Vendredi, la CLCV a même demandé "aux pouvoirs publics" d'imposer "aux restaurateurs une baisse de 5% sur tous les prix".
Le Contrat d'avenir signé avec l'Etat prévoient qu'ils baissent les prix d'au moins 11,8% sur au moins sept produits. Une partie des fruits de la TVA réduite doit par ailleurs être réaffectée aux salaires, à l'emploi et à la modernisation de leurs établissements.
La CLCV, qui a examiné les cartes des restaurants de 82 villes dans 26 départements, a relevé qu'un établissement sur deux seulement avait baissé ses prix.
Et parmi eux, rares sont ceux qui ont scrupuleusement appliqué les -11,8% prévus à une partie de leur carte et qui font clairement figurer le changement de tarifs. Les autres ont fait à leur convenance, ce qui rend cette baisse "illisible", estime l'association.
D'où "un réel sentiment de non-baisse des prix", conclut la CLCV.
En septembre déjà, le magazine 60 Millions de Consommateurs avait jugé "trop nombreux" les restaurants "récalcitrants", même si les chaînes de restauration ont baissé leurs prix au-delà des engagements.
L'Insee a pour sa part établi que l'addition au restaurant avait baissé de 1,3% en juillet, puis de 0,2% en août. Loin de l'objectif d'une baisse globale des prix de 3% retenu par le gouvernement et les professionnels.
En réponse à ces critiques, le secrétaire d'Etat au Commerce Hervé Novelli et les syndicats de restaurateurs demandent de la "patience", tout en reconnaissant que les professionnels pourraient mieux faire.
Côté prix, M. Novelli se donne "jusqu'à la fin de l'année" pour dresser un bilan. Ensuite, les changements de carte et l'inflation rendront toute comparaison difficile.
Côté emploi, le Contrat d'avenir court sur deux ans, fait valoir la profession. Les investissements de modernisation sont prévus, eux, sur trois ans.
"On fera le bilan fin 2011" pour l'emploi, mais on regardera aussi les prix, les salaires, les investissements, insiste Christine Pujol, la présidente de l'Umih, principal syndicat de restaurateurs.
Elle fait valoir que le nombre de contrats d'apprentissage a déjà augmenté de 3%, selon une enquête réalisée par son syndicat, alors que la rentrée n'est pas terminée.

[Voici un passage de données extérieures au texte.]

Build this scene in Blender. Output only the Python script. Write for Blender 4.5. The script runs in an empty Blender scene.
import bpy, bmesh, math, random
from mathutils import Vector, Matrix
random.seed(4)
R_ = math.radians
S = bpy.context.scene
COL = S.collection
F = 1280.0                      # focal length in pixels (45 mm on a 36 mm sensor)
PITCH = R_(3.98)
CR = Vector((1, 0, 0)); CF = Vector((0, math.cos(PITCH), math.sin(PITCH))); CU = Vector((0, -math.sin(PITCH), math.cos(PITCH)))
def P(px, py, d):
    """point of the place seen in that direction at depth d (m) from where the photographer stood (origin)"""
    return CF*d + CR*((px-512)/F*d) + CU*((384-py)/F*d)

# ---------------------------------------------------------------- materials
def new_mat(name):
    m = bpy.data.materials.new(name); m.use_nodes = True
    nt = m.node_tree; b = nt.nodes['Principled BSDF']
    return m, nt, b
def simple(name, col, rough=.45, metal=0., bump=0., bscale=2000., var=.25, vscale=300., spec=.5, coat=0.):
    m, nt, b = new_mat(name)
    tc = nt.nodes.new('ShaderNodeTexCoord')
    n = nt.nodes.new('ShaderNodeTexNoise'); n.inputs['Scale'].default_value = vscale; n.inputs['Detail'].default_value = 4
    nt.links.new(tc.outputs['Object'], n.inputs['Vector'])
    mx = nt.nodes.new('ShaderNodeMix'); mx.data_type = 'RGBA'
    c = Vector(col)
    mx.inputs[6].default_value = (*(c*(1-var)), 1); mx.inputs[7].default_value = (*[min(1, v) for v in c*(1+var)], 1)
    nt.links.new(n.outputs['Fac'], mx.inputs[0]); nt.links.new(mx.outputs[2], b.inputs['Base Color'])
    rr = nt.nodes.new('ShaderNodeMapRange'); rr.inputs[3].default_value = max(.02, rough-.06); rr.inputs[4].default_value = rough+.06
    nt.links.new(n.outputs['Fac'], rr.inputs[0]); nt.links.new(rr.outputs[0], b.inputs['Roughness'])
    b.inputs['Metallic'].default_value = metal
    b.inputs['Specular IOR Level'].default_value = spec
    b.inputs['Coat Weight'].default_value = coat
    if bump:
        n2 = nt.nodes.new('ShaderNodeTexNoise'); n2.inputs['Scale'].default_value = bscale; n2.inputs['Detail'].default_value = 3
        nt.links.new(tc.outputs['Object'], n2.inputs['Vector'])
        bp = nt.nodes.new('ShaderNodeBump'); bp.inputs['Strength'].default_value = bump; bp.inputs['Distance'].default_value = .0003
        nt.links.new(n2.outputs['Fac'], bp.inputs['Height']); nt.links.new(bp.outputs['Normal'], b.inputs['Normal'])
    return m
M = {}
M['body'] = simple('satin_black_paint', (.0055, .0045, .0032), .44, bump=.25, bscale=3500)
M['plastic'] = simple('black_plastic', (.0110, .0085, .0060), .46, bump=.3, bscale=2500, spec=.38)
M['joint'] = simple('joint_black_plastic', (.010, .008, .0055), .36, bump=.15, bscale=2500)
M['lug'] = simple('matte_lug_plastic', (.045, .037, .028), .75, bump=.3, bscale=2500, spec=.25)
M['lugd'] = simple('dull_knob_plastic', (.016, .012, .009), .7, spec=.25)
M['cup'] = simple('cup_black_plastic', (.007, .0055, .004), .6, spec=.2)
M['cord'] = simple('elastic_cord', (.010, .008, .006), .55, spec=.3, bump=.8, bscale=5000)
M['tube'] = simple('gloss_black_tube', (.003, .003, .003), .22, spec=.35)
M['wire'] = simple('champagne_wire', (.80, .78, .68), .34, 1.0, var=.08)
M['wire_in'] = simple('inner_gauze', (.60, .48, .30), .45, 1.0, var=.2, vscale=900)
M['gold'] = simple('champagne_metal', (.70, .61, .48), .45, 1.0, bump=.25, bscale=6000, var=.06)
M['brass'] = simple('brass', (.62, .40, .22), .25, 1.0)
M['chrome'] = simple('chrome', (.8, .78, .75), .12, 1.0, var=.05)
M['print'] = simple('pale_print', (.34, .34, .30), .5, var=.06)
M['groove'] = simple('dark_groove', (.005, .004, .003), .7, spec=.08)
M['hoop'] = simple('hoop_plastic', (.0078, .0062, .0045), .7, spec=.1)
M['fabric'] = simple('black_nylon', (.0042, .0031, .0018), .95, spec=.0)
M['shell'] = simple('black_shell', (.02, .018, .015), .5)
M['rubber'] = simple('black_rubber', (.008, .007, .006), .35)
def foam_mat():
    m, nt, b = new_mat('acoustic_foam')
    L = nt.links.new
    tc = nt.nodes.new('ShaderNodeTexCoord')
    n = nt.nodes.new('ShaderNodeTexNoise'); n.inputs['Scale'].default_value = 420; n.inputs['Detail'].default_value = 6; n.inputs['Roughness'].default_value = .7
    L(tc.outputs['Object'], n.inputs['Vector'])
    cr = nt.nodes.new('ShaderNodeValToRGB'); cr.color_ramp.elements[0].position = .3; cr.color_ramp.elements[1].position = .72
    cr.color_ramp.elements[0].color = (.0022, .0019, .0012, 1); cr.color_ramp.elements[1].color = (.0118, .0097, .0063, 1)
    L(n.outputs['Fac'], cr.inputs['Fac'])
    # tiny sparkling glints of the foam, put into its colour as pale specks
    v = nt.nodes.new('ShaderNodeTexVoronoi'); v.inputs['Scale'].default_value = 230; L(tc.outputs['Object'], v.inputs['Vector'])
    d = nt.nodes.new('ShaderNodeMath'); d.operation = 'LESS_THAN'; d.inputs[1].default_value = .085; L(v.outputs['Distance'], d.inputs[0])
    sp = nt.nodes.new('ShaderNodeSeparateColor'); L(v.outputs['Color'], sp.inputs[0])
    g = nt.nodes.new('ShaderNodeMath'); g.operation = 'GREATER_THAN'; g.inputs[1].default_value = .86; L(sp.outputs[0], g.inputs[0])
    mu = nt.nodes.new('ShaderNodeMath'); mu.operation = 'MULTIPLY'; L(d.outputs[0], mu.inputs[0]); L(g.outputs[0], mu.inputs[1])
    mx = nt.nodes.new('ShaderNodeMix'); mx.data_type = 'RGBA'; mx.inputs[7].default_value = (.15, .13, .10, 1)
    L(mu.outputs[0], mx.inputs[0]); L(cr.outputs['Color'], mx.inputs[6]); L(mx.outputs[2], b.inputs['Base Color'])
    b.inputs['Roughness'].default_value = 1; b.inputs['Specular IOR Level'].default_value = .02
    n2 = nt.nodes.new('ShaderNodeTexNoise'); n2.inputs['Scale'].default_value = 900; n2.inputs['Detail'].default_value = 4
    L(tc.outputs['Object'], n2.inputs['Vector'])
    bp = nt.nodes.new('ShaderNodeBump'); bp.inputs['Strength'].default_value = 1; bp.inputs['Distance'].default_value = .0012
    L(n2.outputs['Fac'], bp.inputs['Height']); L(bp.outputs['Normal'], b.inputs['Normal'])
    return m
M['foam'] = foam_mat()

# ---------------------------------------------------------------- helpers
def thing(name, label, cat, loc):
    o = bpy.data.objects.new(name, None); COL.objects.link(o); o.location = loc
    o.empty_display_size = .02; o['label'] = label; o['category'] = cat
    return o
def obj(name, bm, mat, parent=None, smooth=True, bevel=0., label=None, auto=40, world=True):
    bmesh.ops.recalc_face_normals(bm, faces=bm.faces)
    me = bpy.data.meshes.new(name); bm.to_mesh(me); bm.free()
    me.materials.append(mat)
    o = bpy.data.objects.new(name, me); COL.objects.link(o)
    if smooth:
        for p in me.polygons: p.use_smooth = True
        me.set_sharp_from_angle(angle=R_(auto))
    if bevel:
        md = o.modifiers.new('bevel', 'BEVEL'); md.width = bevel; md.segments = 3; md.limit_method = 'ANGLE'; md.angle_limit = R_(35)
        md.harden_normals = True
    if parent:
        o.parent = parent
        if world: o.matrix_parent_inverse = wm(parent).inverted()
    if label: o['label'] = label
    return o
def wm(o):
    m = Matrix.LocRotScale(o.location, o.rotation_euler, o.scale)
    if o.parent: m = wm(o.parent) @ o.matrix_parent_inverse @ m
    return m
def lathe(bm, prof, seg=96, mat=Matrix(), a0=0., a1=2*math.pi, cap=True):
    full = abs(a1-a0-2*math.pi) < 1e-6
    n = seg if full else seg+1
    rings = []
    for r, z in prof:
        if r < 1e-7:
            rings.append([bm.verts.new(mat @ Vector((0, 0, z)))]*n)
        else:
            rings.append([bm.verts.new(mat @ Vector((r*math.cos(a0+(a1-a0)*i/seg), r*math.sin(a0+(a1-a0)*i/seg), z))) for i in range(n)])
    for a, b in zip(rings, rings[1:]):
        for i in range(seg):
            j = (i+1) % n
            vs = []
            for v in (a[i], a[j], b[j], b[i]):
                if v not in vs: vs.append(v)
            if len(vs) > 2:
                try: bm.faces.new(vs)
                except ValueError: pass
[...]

Mme Pujol met aussi en avant une étude de l'IFRAP, un cabinet qui analyse les performances des politiques publiques, commandée par l'Umih. Celle-ci conclut que la baisse de la TVA, qui représente un manque à gagner de 3 milliards d'euros par an pour l'Etat, doit permettre au secteur de créer au moins 31.500 emplois directs.